Depends on the kind of writing. If I'm doing an article, and I've gotten through transcribing and am actually putting my own words in and approaching the finish line, it can range from the humvee chase from THE ROCK to action cues from THE PRISONER, and occasionally THE ECSTASY OF GOLD from Leone, looped over and over. If I'm way behind schedule, it is usually time for Taiko drums, so I have incentive to finish before my head explodes from repetition.
If it is actual creative writing, then Goldsmith cues from all sorts of pics always inspire me. Not necessarily from the best movies, either. Music from Bronson's BREAKOUT and BREAKHART PASS, from Hill's EXTREME PREJUDICE, from FINAL CONFLICT or RIO CONCHOS ... Barry's Bond work, esp the early stuff like GIRL FIGHT from FRWL, gives me good visuals (that piece always makes me think of two space craft jockeying for position and shooting it out while falling out of orbit together.)

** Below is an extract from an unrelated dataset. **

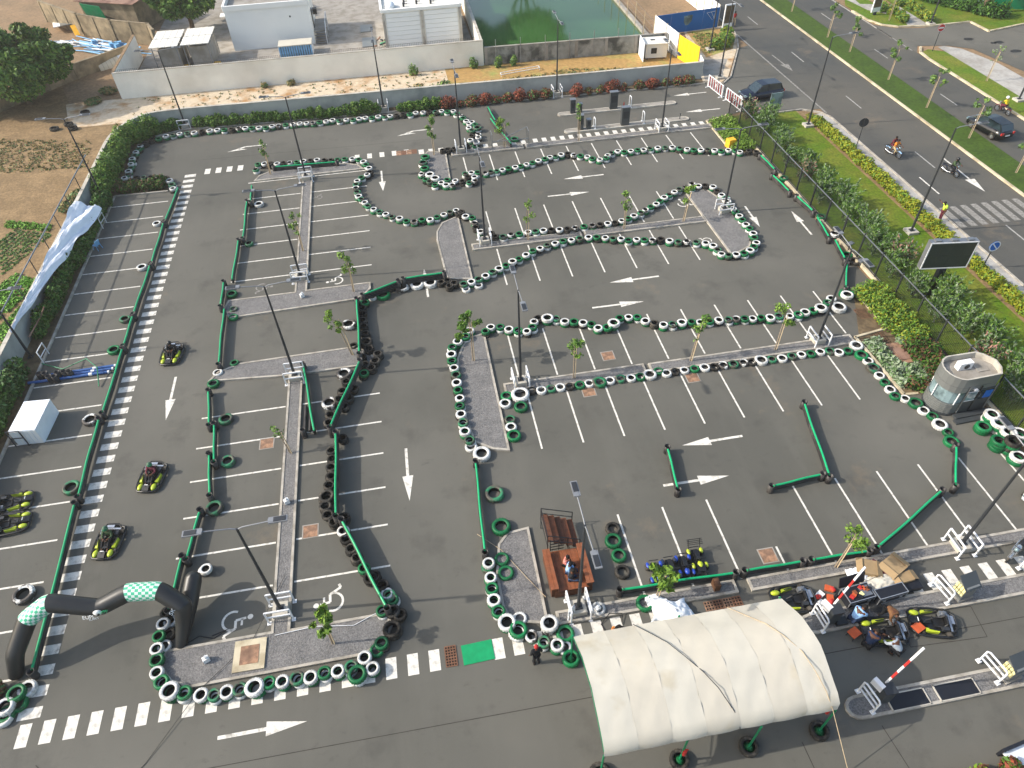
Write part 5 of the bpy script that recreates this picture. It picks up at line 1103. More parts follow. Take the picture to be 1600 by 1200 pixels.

Not to slight Sol Kaplan and Fred Steiner, cuz stuff like the former's STAR TREK's DOOMSDAY MACHINE score has been a compelling force (for exercise and writing) my whole life. Ditto for the Sam Spence tunes done for NFL FILMS' various productions, which I personally would have recycled for a particular film if I had the chance.
For writer's block I go more eclectic ... could be Michael Small's anthem from THE PARALLAX VIEW (also heard before Schneider gets knifed in MARATHON MAN) , the piano duet from ROAD TO PERDITION, or Vangelis from THE BOUNTY. IF that doesn't work, then it is time for something drastic and old-fashioned sweeping, like the theme to SWASHBUCKLER or the sailing ship vs. ironclad sequence in NATE & HAYES.
If I'm having to write a deeply emotional scene, I usually have to have something with a voice in it playing, anywhere between Loreena McKennitt and late 60s Sinatra. Otherwise I'm pretty much an instrumental music guy, save for 70s rock (most of which I like for the long instrumental openings.)
The preceding are general approaches, since I try not to ritualize the use of music for powering my creative juices. I'll just drop a CD in at random some of the time, not knowing if I'm going to hear the BeeGees do YOU SHOULD BE DANCING or Elmer Bernstein's theme to THE SHOOTIST (which helped me come up with an opening of a spaceship flyby where you only see it in silhouette, then as it rolls over into sunlight while opening its cargo bay doors, the music surges and you see the word SASQUATCH lettered on the hull.)
I might not respond to music the same way most people do either ... it was pointed out to me in my teens that I tap my foot to the melody, not to the rhythm, so it might be I process all this stuff ass-backwards.